> **PROBLEM TO SOLVE**
Your task is to copy every line of the entries that contains "Blender".

════

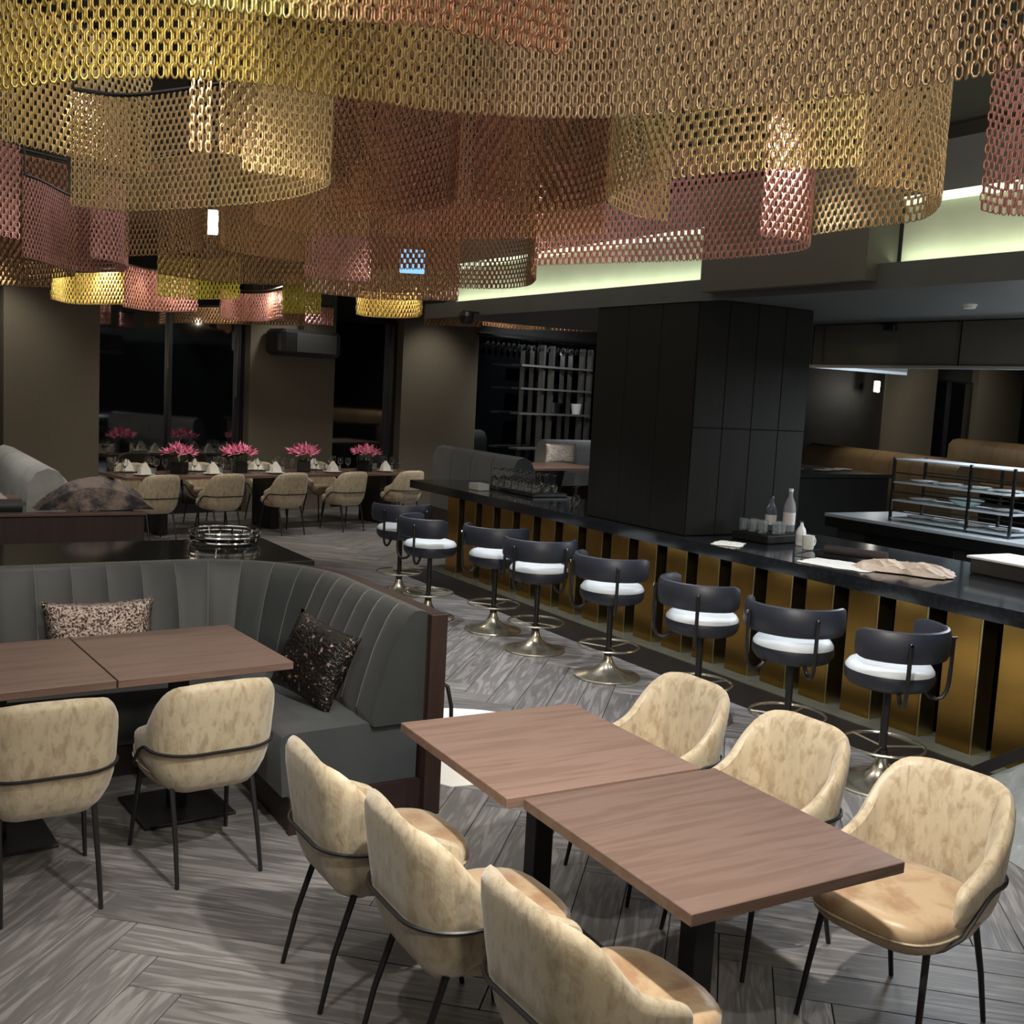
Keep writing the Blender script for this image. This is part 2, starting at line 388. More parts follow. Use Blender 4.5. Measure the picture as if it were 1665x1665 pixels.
def chair_proto():
    t = thing('dining_chair', '', 'chair')
    P, H, L1, La = ushape()
    rings = []
    for i, (x, y, nx, ny, u) in enumerate(P):
        au = abs(u); tip = H-au; e = sqrt(max(0, 1-(1-min(1, tip/.055))**2)); e = max(.04, e)
        top = .822-.018*sm(.08, .23, au)-.195*sm(.17, .42, au)-.045*sm(.38, H, au)
        zb = .345+.055*sm(.28, H, au); zm = (top*.45+zb*.55)
        top = zm+(top-zm)*(.45+.55*e); zb = zm-(zm-zb)*(.45+.55*e)
        th = (.034-.002*sm(.2, .4, au)); back = 1-sm(.14, .36, au); hgt = top-zb; cz = -.01
        c0 = -th/2; sc = e
        def off(o): return c0+(o-c0)*sc
        outs = [(0, -.105), (.03, -.075), (.11, -.045), (.24, -.018), (.38, -.002), (.56, .006+.006*back), (.82, .008+.022*back), (.93, .006+.026*back), (.98, -.003+.026*back)]
        chan = .010*abs(sin((u+.0575)*pi/.115))*(1-sm(.22, .30, au))
        ins = [(.985, -th+.010+.026*back), (.94, -th-.002+.024*back), (.80, -th-.006-chan+.012*back), (.56, -th-.010-chan), (.38, -th-.012-chan), (.24, -th-.014-chan*.6), (.13, -th-.03), (.06, -.10)]
        mid = [(1.0, (outs[-1][1]+ins[0][1])/2)]
        rings.append([(x+nx*off(o), y+ny*off(o), zb+hgt*f) for f, o in outs+mid+ins])
    br = MB().loft(rings).ob('backrest', VELVET, t, True)
    # seams of the vertical channels on the inner face
    for u0 in (-.172, -.0575, .0575, .172):
        i = min(range(len(P)), key=lambda k: abs(P[k][4]-u0)); x, y, nx, ny, u = P[i]
        bk = 1-sm(.14, .36, abs(u))
        pts = [(x+nx*(o), y+ny*(o), z) for z, o in ((.785, -.033+.022*bk), (.73, -.040+.013*bk), (.60, -.0445), (.52, -.046), (.47, -.048))]
        MB().tube(pts, .003, 5).ob('seam', VELVET, br)
    # seat cushion
    def se(hx, yf, yb, z, n=28, e=3.2):
        out = []
        for i in range(n):
            a = 2*pi*i/n; c, s_ = cos(a), sin(a)
            out.append((hx*math.copysign(abs(c)**(2/e), c), (yf+yb)/2+(yf-yb)/2*math.copysign(abs(s_)**(2/e), s_), z))
        return out
    rg = [se(.13, .16, -.10, .352), se(.185, .225, -.155, .355), se(.212, .262, -.18, .375), se(.225, .285, -.185, .40), se(.228, .290, -.187, .412), se(.224, .287, -.187, .418),
          se(.228, .292, -.187, .426), se(.228, .292, -.187, .455), se(.215, .278, -.185, .474), se(.18, .24, -.17, .484), se(.09, .13, -.10, .488)]
    st_ = MB().loft(rg).ob('seat', VELVET_IN, t, True)
    pp = [p for p in se(.2285, .2925, -.187, .419, 40) if p[1] > -.1]
    pp.sort(key=lambda p: atan2(p[0], p[1]))
    MB().tube(pp, .004, 6).ob('piping', VELVET, st_, True)
    # legs and frame
    for sx in (-1, 1):
        MB().tube([(sx*.165, -.155, .37), (sx*.168, -.22, .18), (sx*.172, -.262, 0)], .0115, 8, r2=.0085).ob('leg', BLACK, t, True)
        MB().tube([(sx*.185, .17, .375), (sx*.20, .205, .18), (sx*.212, .235, 0)], .0115, 8, r2=.0085).ob('leg', BLACK, t, True)
    pts = []
    for x, y, nx, ny, u in P:
        if abs(u) > H-.10: continue
        z = .535-.06*sm(.34, .50, abs(u)); o = .0115
        pts.append((x+nx*o, y+ny*o, z))
    a, b = pts[0], pts[-1]
    pts = [(-.185, .165, .372), (-.215, .13, .385), (-.246, .085, .42)]+pts+[(.246, .085, .42), (.215, .13, .385), (.185, .165, .372)]
    MB().tube(pts, .007, 6).ob('frame_rod', BLACK, t, True)
    return t
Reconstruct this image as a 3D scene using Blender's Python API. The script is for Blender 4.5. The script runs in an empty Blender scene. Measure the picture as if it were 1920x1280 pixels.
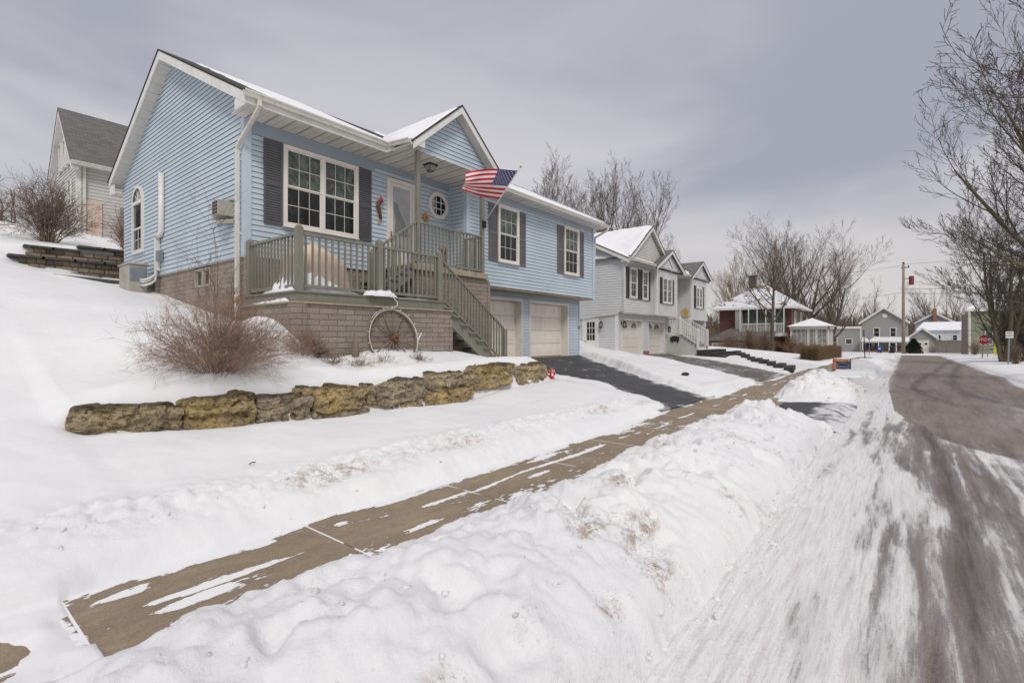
import bpy, math, random
import numpy as np
from mathutils import Vector, Matrix
R = math.radians
scene = bpy.context.scene
col = scene.collection
# World axes: X runs along the street away from the viewer, Y towards the houses, Z up.
# The eye is at z = 0; the pavement is 1.57 below it.

# ------------------------------------------------------------------ materials
MT = {}
def nt(name):
    m = bpy.data.materials.new(name); m.use_nodes = True
    t = m.node_tree; b = t.nodes['Principled BSDF']
    return m, t, b
def node(t, typ, **kw):
    n = t.nodes.new(typ)
    for k, v in kw.items():
        if k.startswith('i_'):
            key = k[2:]
            key = int(key) if key.isdigit() else key.replace('_', ' ')
            n.inputs[key].default_value = v
        else: setattr(n, k, v)
    return n
def c4(c): return (c[0], c[1], c[2], 1)
def noise(t, scale, detail=5, rough=.6, stretch=None, coord='Object', dist=0, loc=(0,0,0)):
    tc = node(t, 'ShaderNodeTexCoord'); n = node(t, 'ShaderNodeTexNoise')
    n.inputs['Scale'].default_value = scale; n.inputs['Detail'].default_value = detail
    n.inputs['Roughness'].default_value = rough; n.inputs['Distortion'].default_value = dist
    mp = node(t, 'ShaderNodeMapping'); mp.inputs['Scale'].default_value = stretch or (1,1,1)
    mp.inputs['Location'].default_value = loc
    t.links.new(tc.outputs[coord], mp.inputs[0]); t.links.new(mp.outputs[0], n.inputs['Vector'])
    return n.outputs['Fac']
def rmp(t, src, lo, hi, a=0., b=1., smooth=True):
    n = node(t, 'ShaderNodeMapRange'); n.interpolation_type = 'SMOOTHSTEP' if smooth else 'LINEAR'
    for i, v in enumerate((lo, hi, a, b)): n.inputs[i+1].default_value = v
    t.links.new(src, n.inputs[0]); return n.outputs[0]
def mth(t, op, a, b=None, clamp=False):
    n = node(t, 'ShaderNodeMath', operation=op, use_clamp=clamp)
    for i, v in enumerate((a, b)):
        if v is None: continue
        if isinstance(v, (int, float)): n.inputs[i].default_value = v
        else: t.links.new(v, n.inputs[i])
    return n.outputs[0]
def mix(t, f, a, b, mode='MIX'):
    n = node(t, 'ShaderNodeMix', data_type='RGBA', blend_type=mode)
    for i, v in ((0, f), (6, a), (7, b)):
        if isinstance(v, (int, float)): n.inputs[i].default_value = v
        elif isinstance(v, tuple): n.inputs[i].default_value = c4(v)
        else: t.links.new(v, n.inputs[i])
    return n.outputs[2]
def bump(t, b, h, strength=.4, dist=.01):
    n = node(t, 'ShaderNodeBump'); n.inputs['Strength'].default_value = strength; n.inputs['Distance'].default_value = dist
    t.links.new(h, n.inputs['Height']); t.links.new(n.outputs[0], b.inputs['Normal'])
def attr(t, name):
    n = node(t, 'ShaderNodeAttribute'); n.attribute_name = name; return n.outputs['Fac']
def sepxyz(t, coord='Object'):
    tc = node(t, 'ShaderNodeTexCoord'); s = node(t, 'ShaderNodeSeparateXYZ'); t.links.new(tc.outputs[coord], s.inputs[0]); return s.outputs

def simple(name, col_, rough=.6, var=.12, scale=3., bmp=0., bscale=60, metal=0., dirt=None, dscale=1.5, stretch=None, spec=.5):
    m, t, b = nt(name)
    n = noise(t, scale, 6, .65, stretch)
    f = rmp(t, n, .3, .7)
    c = mix(t, f, tuple(x*(1-var) for x in col_), tuple(min(1, x*(1+var)) for x in col_))
    if dirt:
        d = rmp(t, noise(t, dscale, 8, .7, stretch, loc=(3,7,1)), .5, .75)
        c = mix(t, mth(t, 'MULTIPLY', d, dirt[3]), c, dirt[:3])
    t.links.new(c, b.inputs['Base Color'])
    b.inputs['Roughness'].default_value = rough; b.inputs['Metallic'].default_value = metal
    b.inputs['Specular IOR Level'].default_value = spec
    if bmp: bump(t, b, noise(t, bscale, 5, .7), bmp, .01)
    MT[name] = m; return m

def siding_mat(name, c):
    m, t, b = nt(name)
    n1 = rmp(t, noise(t, .7, 5, .6), .3, .7)
    cc = mix(t, n1, tuple(x*.93 for x in c), tuple(min(1, x*1.05) for x in c))
    n2 = rmp(t, noise(t, 9, 6, .7, (.15, .15, 1.5)), .5, .8)
    cc = mix(t, mth(t, 'MULTIPLY', n2, .18), cc, tuple(x*.72 for x in c))
    oi = rmp(t, noise(t, 4, 2, .5, (.05, .05, 4)), .3, .7)
    cc = mix(t, mth(t, 'MULTIPLY', oi, .10), cc, (c[0]*.8, c[1]*.8, c[2]*.82))
    t.links.new(cc, b.inputs['Base Color']); b.inputs['Roughness'].default_value = .5
    bump(t, b, noise(t, 40, 4, .6, (.4, .4, 3)), .12, .004)
    MT[name] = m; simple(name+'_lap_shade', tuple(x*.46 for x in c), .8, .1)  # darkened siding colour, painted as the shadow line between courses
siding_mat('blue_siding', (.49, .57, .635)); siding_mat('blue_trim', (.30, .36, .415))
siding_mat('white_siding', (.60, .60, .60)); siding_mat('beige_siding', (.55, .53, .50))
siding_mat('grey_siding', (.33, .325, .31)); siding_mat('green_siding', (.25, .27, .18)); siding_mat('pale_siding', (.60, .62, .64))
siding_mat('red_siding', (.115, .036, .03)); siding_mat('bluegrey_siding', (.36, .40, .42))
simple('blue_corner', (.47, .56, .63), .45, .05, 2)
simple('white_paint', (.68, .67, .64), .45, .06, 4, dirt=(.42,.39,.33,.35))
simple('white_trim', (.66, .63, .58), .45, .06, 4, dirt=(.40,.35,.28,.4))
simple('window_frame', (.74, .69, .63), .4, .05, 4, dirt=(.5,.42,.36,.3))
simple('garage_paint', (.78, .72, .64), .5, .05, 1.5, dirt=(.50,.42,.33,.35), stretch=(1,1,.4))
simple('garage_paint_white', (.66, .61, .56), .5, .05, 1.5, dirt=(.45,.40,.35,.3))
simple('olive_paint', (.195, .19, .155), .55, .10, 6, bmp=.15, bscale=40, dirt=(.09,.085,.06,.5), dscale=4, stretch=(1,1,.35))
simple('olive_dark', (.155, .15, .12), .6, .12, 6, bmp=.15, bscale=40)
simple('shutter_slate', (.082, .080, .088), .5, .08, 5)
simple('shutter_grey', (.135, .132, .135), .5, .08, 5)
simple('black_paint', (.018, .018, .02), .4, .2, 5)
simple('dark_metal', (.03, .03, .033), .45, .2, 8, metal=.6)
simple('brass', (.38, .22, .07), .35, .15, 8, metal=.9)
simple('concrete_slab', (.34, .29, .21), .9, .12, 5, bmp=.4, bscale=50, dirt=(.14,.12,.08,.6), dscale=3)
simple('galvanised', (.25, .27, .29), .5, .1, 6, metal=.5)
simple('beige_metal', (.38, .36, .31), .5, .08, 5, dirt=(.2,.17,.13,.5))
simple('door_white', (.70, .68, .64), .35, .04, 3)
simple('storm_glass', (.38, .39, .38), .15, .10, 1.5)
simple('storm_dark', (.19, .20, .205), .2, .15, 4)
simple('rubber', (.02, .02, .02), .8)
simple('rust', (.20, .075, .025), .8, .3, 20, bmp=.3)
simple('old_wood', (.20, .15, .115), .85, .2, 20, bmp=.3, stretch=(1,1,1), dirt=(.12,.10,.08,.5), dscale=6)
simple('white_cord', (.62, .60, .56), .6)
simple('cover_fabric', (.62, .49, .40), .85, .10, 4, bmp=.35, bscale=6, dirt=(.42,.33,.25,.5))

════

> **OUTPUT FOR THIS EXERCISE**
Keep writing the Blender script for this image. This is part 2, starting at line 388. More parts follow. Use Blender 4.5. Measure the picture as if it were 1665x1665 pixels.
Reconstruct this image as a 3D scene using Blender's Python API. The script is for Blender 4.5. The script runs in an empty Blender scene. Measure the picture as if it were 1920x1280 pixels.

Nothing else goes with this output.